== Material

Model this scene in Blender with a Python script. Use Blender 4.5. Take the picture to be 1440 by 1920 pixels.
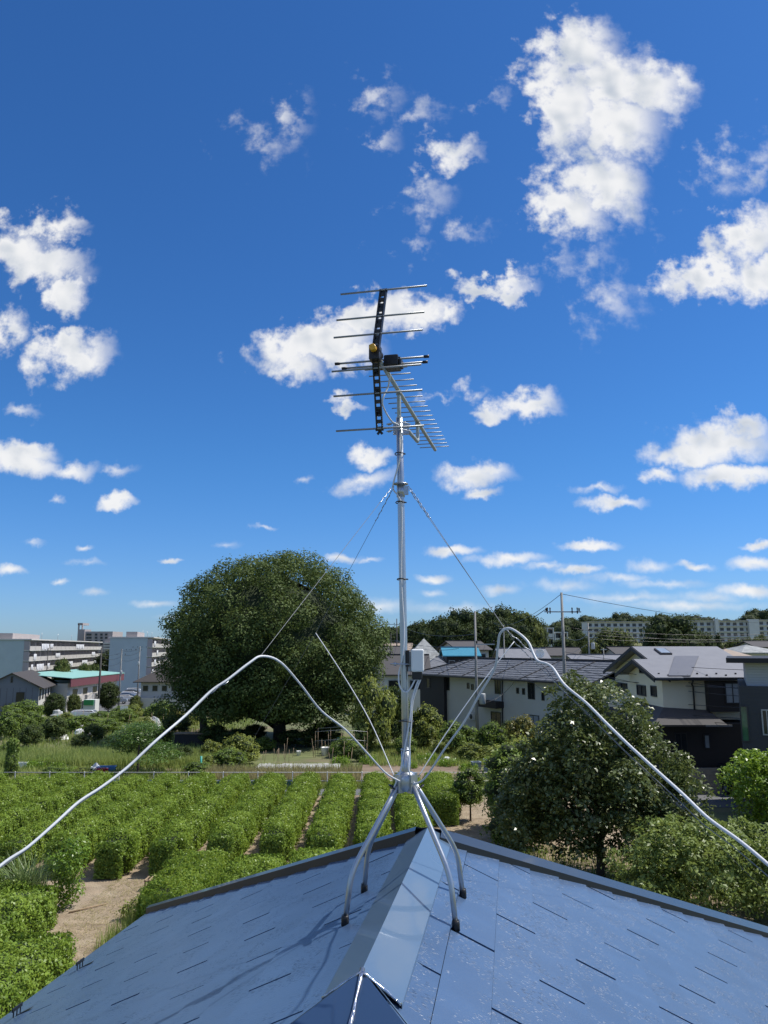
import bpy, math, random
import numpy as np
from mathutils import Vector, Matrix
random.seed(7); RNG = np.random.default_rng(11)
SC = bpy.context.scene; COL = SC.collection
for o in list(bpy.data.objects): bpy.data.objects.remove(o)
rad = math.radians

def sstep(a, b, x):
    t = min(1, max(0, (x - a) / (b - a))); return t * t * (3 - 2 * t)

# ------------------------------------------------------------------ camera
CH = 8.2                                   # eye height above the field
PITCH = math.atan((1214 - 960) / 1442.)
cd = bpy.data.cameras.new('camera'); cam = bpy.data.objects.new('camera', cd); COL.objects.link(cam)
cam.location = (0, 0, CH); cam.rotation_euler = (math.pi / 2 + PITCH, 0, 0)
cd.sensor_fit = 'VERTICAL'; cd.sensor_height = 32; cd.lens = 32 * 1442 / 1920.
cd.clip_start = 0.05; cd.clip_end = 6000
SC.camera = cam

# ------------------------------------------------------------------ sun and sky
SUN_AZ, SUN_EL = 79., 57.                  # clockwise from +Y
sv = Vector((math.sin(rad(SUN_AZ)) * math.cos(rad(SUN_EL)), math.cos(rad(SUN_AZ)) * math.cos(rad(SUN_EL)), math.sin(rad(SUN_EL))))
sl = bpy.data.lights.new('sun', 'SUN'); sl.energy = 5.0; sl.angle = rad(0.53); sl.color = (1, .955, .88)
so = bpy.data.objects.new('sun', sl); COL.objects.link(so); so.rotation_euler = sv.to_track_quat('Z', 'Y').to_euler()
SKY_STRENGTH = 0.12
# centres and radii of the cumulus seen from the roof: (azimuth tangent, elevation tangent, half width, half height, roll deg, weight)
_cl = [
 (1080,90,95,70,-15,1),(1140,150,120,80,15,1),(1210,170,100,70,20,.95),(1060,200,90,110,5,1),(1150,235,110,80,0,1),(1260,165,60,45,0,.8),
 (1110,330,110,70,10,1),(1060,390,95,60,10,1),(1150,350,75,75,-20,.9),(1115,470,45,30,20,.5),(1050,490,35,14,-20,.4),
 (1400,440,110,60,-28,1),(1330,520,125,45,-12,1),(1440,520,120,60,0,1),(1380,310,75,24,-45,.42),(1430,310,50,25,-20,.6),(1160,570,50,35,-25,.5),
 (720,170,40,30,0,.6),(690,210,35,22,-10,.5),(560,230,24,36,15,.5),(505,270,42,26,10,.42),(733,262,22,20,0,.6),(850,285,62,42,15,.75),(815,375,42,22,-30,.5),
 (785,465,28,15,-20,.42),(870,440,40,13,-20,.42),(795,205,36,12,0,.3),(930,185,34,13,-10,.32),
 (60,490,130,50,18,1),(110,420,70,36,10,.85),(20,470,90,60,0,1),(130,545,50,45,50,.9),(15,625,46,42,0,.8),(135,665,92,52,3,1.1),(120,640,60,32,0,1),
 (40,865,110,30,8,.95),(60,850,60,28,0,.9),(130,885,60,22,0,.8),(222,942,40,17,0,1),(225,882,36,12,0,.35),(45,768,34,14,0,.4),
 (590,640,150,52,-12,1.1),(700,590,120,44,-10,1),(790,585,80,42,0,.9),(840,585,40,32,0,.8),(560,690,60,36,15,.9),(640,660,90,40,0,1),
 (930,540,90,26,-6,.9),(960,528,45,26,0,.85),(650,760,44,13,0,.7),(695,855,52,22,-4,.9),(680,905,80,18,-8,.65),(985,760,80,34,0,.95),(920,775,55,22,0,.85),
 (885,735,28,20,0,.5),(880,890,95,26,-4,.85),(905,923,42,13,0,.85),(920,880,50,20,0,.7),(1350,830,130,44,-6,1),(1300,850,110,30,0,1),(1400,800,60,34,0,.9),(1380,890,125,24,-3,1),(1235,890,40,17,0,.8),
 (1120,915,50,13,0,.6),(1150,943,70,16,-3,.85),(845,1032,68,13,0,.85),(1105,1027,66,11,0,.9),(950,1050,85,15,-4,.85),(810,1083,40,12,0,.8),(1085,1072,55,9,-5,.8),
 (1020,1065,60,8,0,.5),(640,1048,42,11,0,.7),(690,1052,30,7,0,.5),(1220,1062,50,14,0,.6),(1300,1060,45,9,0,.7),(1420,1058,60,14,-5,.7),(1400,1108,80,15,-3,.8),(1250,1095,90,10,0,.5),
 (1060,1098,70,12,0,.45),(940,1107,40,10,0,.55),(1160,1085,70,9,0,.5),(1430,1025,40,9,0,.7),(320,1053,24,7,0,.8),(158,1023,20,7,0,.6),(60,1020,26,6,0,.4),(20,1070,36,11,0,.7),
 (115,1090,18,5,0,.5),(165,1052,30,6,0,.3),(290,1133,50,8,-4,.55),(180,1112,24,6,0,.35),(330,1160,40,6,0,.35),(720,1135,60,14,0,.35),(810,1112,30,8,0,.45),(1290,1135,160,12,0,.55),(1330,1120,70,16,0,.6),(1180,1120,120,12,0,.45),(850,1140,100,10,0,.35),(500,990,22,5,0,.4),(425,1020,22,6,0,.25),(110,942,14,7,0,.4),(575,900,14,10,0,.35),(820,742,36,10,0,.35),
]
def _tan(px, py):
    yc = (960 - py) / 1442.; c, s = math.cos(PITCH), math.sin(PITCH)
    y = c - s * yc; z = s + c * yc
    return (px - 720) / 1442. / y, z / y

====

> [Problem to work on]: Leaving out the pictures, repeat the data above exactly.

> [Exercise solution]:
Model this scene in Blender with a Python script. Use Blender 4.5. Take the picture to be 1440 by 1920 pixels.
import bpy, math, random
import numpy as np
from mathutils import Vector, Matrix
random.seed(7); RNG = np.random.default_rng(11)
SC = bpy.context.scene; COL = SC.collection
for o in list(bpy.data.objects): bpy.data.objects.remove(o)
rad = math.radians

def sstep(a, b, x):
    t = min(1, max(0, (x - a) / (b - a))); return t * t * (3 - 2 * t)

# ------------------------------------------------------------------ camera
CH = 8.2                                   # eye height above the field
PITCH = math.atan((1214 - 960) / 1442.)
cd = bpy.data.cameras.new('camera'); cam = bpy.data.objects.new('camera', cd); COL.objects.link(cam)
cam.location = (0, 0, CH); cam.rotation_euler = (math.pi / 2 + PITCH, 0, 0)
cd.sensor_fit = 'VERTICAL'; cd.sensor_height = 32; cd.lens = 32 * 1442 / 1920.
cd.clip_start = 0.05; cd.clip_end = 6000
SC.camera = cam

# ------------------------------------------------------------------ sun and sky
SUN_AZ, SUN_EL = 79., 57.                  # clockwise from +Y
sv = Vector((math.sin(rad(SUN_AZ)) * math.cos(rad(SUN_EL)), math.cos(rad(SUN_AZ)) * math.cos(rad(SUN_EL)), math.sin(rad(SUN_EL))))
sl = bpy.data.lights.new('sun', 'SUN'); sl.energy = 5.0; sl.angle = rad(0.53); sl.color = (1, .955, .88)
so = bpy.data.objects.new('sun', sl); COL.objects.link(so); so.rotation_euler = sv.to_track_quat('Z', 'Y').to_euler()
SKY_STRENGTH = 0.12
# centres and radii of the cumulus seen from the roof: (azimuth tangent, elevation tangent, half width, half height, roll deg, weight)
_cl = [
 (1080,90,95,70,-15,1),(1140,150,120,80,15,1),(1210,170,100,70,20,.95),(1060,200,90,110,5,1),(1150,235,110,80,0,1),(1260,165,60,45,0,.8),
 (1110,330,110,70,10,1),(1060,390,95,60,10,1),(1150,350,75,75,-20,.9),(1115,470,45,30,20,.5),(1050,490,35,14,-20,.4),
 (1400,440,110,60,-28,1),(1330,520,125,45,-12,1),(1440,520,120,60,0,1),(1380,310,75,24,-45,.42),(1430,310,50,25,-20,.6),(1160,570,50,35,-25,.5),
 (720,170,40,30,0,.6),(690,210,35,22,-10,.5),(560,230,24,36,15,.5),(505,270,42,26,10,.42),(733,262,22,20,0,.6),(850,285,62,42,15,.75),(815,375,42,22,-30,.5),
 (785,465,28,15,-20,.42),(870,440,40,13,-20,.42),(795,205,36,12,0,.3),(930,185,34,13,-10,.32),
 (60,490,130,50,18,1),(110,420,70,36,10,.85),(20,470,90,60,0,1),(130,545,50,45,50,.9),(15,625,46,42,0,.8),(135,665,92,52,3,1.1),(120,640,60,32,0,1),
 (40,865,110,30,8,.95),(60,850,60,28,0,.9),(130,885,60,22,0,.8),(222,942,40,17,0,1),(225,882,36,12,0,.35),(45,768,34,14,0,.4),
 (590,640,150,52,-12,1.1),(700,590,120,44,-10,1),(790,585,80,42,0,.9),(840,585,40,32,0,.8),(560,690,60,36,15,.9),(640,660,90,40,0,1),
 (930,540,90,26,-6,.9),(960,528,45,26,0,.85),(650,760,44,13,0,.7),(695,855,52,22,-4,.9),(680,905,80,18,-8,.65),(985,760,80,34,0,.95),(920,775,55,22,0,.85),
 (885,735,28,20,0,.5),(880,890,95,26,-4,.85),(905,923,42,13,0,.85),(920,880,50,20,0,.7),(1350,830,130,44,-6,1),(1300,850,110,30,0,1),(1400,800,60,34,0,.9),(1380,890,125,24,-3,1),(1235,890,40,17,0,.8),
 (1120,915,50,13,0,.6),(1150,943,70,16,-3,.85),(845,1032,68,13,0,.85),(1105,1027,66,11,0,.9),(950,1050,85,15,-4,.85),(810,1083,40,12,0,.8),(1085,1072,55,9,-5,.8),
 (1020,1065,60,8,0,.5),(640,1048,42,11,0,.7),(690,1052,30,7,0,.5),(1220,1062,50,14,0,.6),(1300,1060,45,9,0,.7),(1420,1058,60,14,-5,.7),(1400,1108,80,15,-3,.8),(1250,1095,90,10,0,.5),
 (1060,1098,70,12,0,.45),(940,1107,40,10,0,.55),(1160,1085,70,9,0,.5),(1430,1025,40,9,0,.7),(320,1053,24,7,0,.8),(158,1023,20,7,0,.6),(60,1020,26,6,0,.4),(20,1070,36,11,0,.7),
 (115,1090,18,5,0,.5),(165,1052,30,6,0,.3),(290,1133,50,8,-4,.55),(180,1112,24,6,0,.35),(330,1160,40,6,0,.35),(720,1135,60,14,0,.35),(810,1112,30,8,0,.45),(1290,1135,160,12,0,.55),(1330,1120,70,16,0,.6),(1180,1120,120,12,0,.45),(850,1140,100,10,0,.35),(500,990,22,5,0,.4),(425,1020,22,6,0,.25),(110,942,14,7,0,.4),(575,900,14,10,0,.35),(820,742,36,10,0,.35),
]
def _tan(px, py):
    yc = (960 - py) / 1442.; c, s = math.cos(PITCH), math.sin(PITCH)
    y = c - s * yc; z = s + c * yc
    return (px - 720) / 1442. / y, z / y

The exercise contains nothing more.